Instructions to follow: Reproduce the top of the data verbatim, through and including the line that contains "from mathutils import".

Stored data:

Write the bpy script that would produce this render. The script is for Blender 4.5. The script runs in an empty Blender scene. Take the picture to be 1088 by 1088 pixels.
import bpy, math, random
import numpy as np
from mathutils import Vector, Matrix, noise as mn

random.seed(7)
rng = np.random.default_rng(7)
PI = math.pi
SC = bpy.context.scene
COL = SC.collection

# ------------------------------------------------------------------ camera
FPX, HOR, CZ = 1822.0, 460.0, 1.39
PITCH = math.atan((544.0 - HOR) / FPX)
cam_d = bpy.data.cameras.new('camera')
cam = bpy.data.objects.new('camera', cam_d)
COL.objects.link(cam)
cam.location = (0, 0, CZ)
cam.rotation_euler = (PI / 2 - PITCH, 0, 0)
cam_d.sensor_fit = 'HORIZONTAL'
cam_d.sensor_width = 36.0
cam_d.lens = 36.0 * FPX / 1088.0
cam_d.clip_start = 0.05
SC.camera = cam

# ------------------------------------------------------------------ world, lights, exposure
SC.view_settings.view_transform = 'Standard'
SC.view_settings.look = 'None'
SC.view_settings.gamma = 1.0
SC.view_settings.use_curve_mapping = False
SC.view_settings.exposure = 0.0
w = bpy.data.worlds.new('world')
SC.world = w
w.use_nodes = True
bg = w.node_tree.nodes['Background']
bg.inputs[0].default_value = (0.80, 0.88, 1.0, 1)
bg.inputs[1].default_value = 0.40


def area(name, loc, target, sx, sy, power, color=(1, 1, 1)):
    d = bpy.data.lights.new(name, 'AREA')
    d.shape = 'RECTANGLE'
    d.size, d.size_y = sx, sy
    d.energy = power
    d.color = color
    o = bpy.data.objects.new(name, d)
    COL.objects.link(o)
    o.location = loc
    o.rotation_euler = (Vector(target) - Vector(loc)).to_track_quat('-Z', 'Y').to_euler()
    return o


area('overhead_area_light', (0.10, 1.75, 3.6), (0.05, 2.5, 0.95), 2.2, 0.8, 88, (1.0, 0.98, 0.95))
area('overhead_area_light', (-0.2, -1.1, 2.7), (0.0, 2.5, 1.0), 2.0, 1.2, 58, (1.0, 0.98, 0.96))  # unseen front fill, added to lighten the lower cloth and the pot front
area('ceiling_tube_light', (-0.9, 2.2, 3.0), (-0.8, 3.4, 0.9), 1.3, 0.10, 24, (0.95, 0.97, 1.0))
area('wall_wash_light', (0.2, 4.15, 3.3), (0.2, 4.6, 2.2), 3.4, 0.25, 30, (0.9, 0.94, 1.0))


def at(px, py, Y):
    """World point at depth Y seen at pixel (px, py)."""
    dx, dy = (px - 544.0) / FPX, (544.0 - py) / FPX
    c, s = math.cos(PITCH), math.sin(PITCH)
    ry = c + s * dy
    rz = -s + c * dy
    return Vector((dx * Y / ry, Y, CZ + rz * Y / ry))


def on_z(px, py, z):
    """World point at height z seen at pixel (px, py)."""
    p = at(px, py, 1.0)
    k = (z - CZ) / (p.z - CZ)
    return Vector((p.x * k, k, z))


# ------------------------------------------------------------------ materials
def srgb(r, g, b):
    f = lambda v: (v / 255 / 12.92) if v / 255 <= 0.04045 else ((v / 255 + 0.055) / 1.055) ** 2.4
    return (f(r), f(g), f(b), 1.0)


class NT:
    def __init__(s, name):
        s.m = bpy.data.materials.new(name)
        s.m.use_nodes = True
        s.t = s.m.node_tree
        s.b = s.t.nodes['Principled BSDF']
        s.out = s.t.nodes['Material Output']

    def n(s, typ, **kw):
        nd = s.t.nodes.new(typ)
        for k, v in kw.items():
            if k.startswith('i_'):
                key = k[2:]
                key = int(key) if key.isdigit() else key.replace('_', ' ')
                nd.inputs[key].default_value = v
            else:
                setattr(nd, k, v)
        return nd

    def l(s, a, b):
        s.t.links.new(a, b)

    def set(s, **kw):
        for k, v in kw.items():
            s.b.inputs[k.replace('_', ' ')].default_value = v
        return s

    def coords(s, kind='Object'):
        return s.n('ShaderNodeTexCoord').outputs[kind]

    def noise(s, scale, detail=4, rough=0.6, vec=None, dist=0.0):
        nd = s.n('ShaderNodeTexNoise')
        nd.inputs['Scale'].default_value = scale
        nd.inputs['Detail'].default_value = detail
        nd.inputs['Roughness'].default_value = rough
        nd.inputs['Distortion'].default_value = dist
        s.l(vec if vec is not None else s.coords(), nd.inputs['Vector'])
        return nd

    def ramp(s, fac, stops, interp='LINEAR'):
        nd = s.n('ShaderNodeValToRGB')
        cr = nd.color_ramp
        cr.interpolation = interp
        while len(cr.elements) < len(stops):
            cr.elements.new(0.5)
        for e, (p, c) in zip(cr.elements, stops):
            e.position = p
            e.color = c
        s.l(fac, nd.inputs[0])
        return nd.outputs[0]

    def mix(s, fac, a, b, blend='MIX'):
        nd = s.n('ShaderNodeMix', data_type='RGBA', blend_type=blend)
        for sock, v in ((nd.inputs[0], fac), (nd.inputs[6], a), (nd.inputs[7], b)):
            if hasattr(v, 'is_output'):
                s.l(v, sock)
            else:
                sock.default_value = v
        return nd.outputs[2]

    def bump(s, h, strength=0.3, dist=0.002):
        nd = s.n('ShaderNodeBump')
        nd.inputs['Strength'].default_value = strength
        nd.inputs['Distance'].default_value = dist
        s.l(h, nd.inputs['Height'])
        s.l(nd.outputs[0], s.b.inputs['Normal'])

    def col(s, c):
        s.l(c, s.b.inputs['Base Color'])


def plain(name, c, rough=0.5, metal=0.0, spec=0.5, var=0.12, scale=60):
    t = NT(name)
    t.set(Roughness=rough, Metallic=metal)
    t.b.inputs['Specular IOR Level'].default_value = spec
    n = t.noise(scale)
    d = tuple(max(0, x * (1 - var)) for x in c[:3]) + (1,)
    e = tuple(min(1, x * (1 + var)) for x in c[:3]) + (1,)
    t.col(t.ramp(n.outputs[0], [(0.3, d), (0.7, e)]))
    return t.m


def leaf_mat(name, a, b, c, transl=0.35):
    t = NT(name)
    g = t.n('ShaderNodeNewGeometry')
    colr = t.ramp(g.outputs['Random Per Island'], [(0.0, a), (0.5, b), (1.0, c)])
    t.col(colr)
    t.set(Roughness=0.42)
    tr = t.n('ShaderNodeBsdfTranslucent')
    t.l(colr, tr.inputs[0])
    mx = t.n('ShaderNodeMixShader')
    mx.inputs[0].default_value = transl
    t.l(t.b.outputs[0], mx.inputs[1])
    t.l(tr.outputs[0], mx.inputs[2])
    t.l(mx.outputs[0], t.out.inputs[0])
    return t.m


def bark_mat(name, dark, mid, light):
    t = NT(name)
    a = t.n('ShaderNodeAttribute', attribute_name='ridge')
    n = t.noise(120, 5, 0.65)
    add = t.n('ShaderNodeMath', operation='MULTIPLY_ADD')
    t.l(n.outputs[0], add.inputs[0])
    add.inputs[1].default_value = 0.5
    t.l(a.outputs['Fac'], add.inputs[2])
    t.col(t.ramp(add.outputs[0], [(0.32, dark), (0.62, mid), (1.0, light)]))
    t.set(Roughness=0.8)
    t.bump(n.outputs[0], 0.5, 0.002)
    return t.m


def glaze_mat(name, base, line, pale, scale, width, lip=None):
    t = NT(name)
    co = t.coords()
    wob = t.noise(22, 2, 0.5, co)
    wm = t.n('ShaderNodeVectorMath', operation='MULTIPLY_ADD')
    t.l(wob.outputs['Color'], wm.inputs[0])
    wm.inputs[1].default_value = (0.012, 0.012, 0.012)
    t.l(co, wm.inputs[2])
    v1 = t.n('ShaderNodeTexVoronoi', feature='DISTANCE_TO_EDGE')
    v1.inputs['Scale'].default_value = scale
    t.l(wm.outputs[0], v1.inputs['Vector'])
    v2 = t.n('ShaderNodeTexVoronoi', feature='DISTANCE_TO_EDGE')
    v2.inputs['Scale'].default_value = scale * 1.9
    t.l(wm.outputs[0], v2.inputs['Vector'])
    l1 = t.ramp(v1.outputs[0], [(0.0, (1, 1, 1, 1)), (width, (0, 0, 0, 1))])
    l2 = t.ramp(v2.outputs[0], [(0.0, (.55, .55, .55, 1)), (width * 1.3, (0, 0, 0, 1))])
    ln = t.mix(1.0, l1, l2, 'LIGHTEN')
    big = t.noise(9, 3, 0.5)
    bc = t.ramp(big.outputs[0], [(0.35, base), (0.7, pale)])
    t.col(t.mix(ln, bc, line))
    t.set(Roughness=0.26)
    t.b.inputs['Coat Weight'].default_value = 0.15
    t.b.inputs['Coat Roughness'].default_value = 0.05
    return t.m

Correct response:
Write the bpy script that would produce this render. The script is for Blender 4.5. The script runs in an empty Blender scene. Take the picture to be 1088 by 1088 pixels.
import bpy, math, random
import numpy as np
from mathutils import Vector, Matrix, noise as mn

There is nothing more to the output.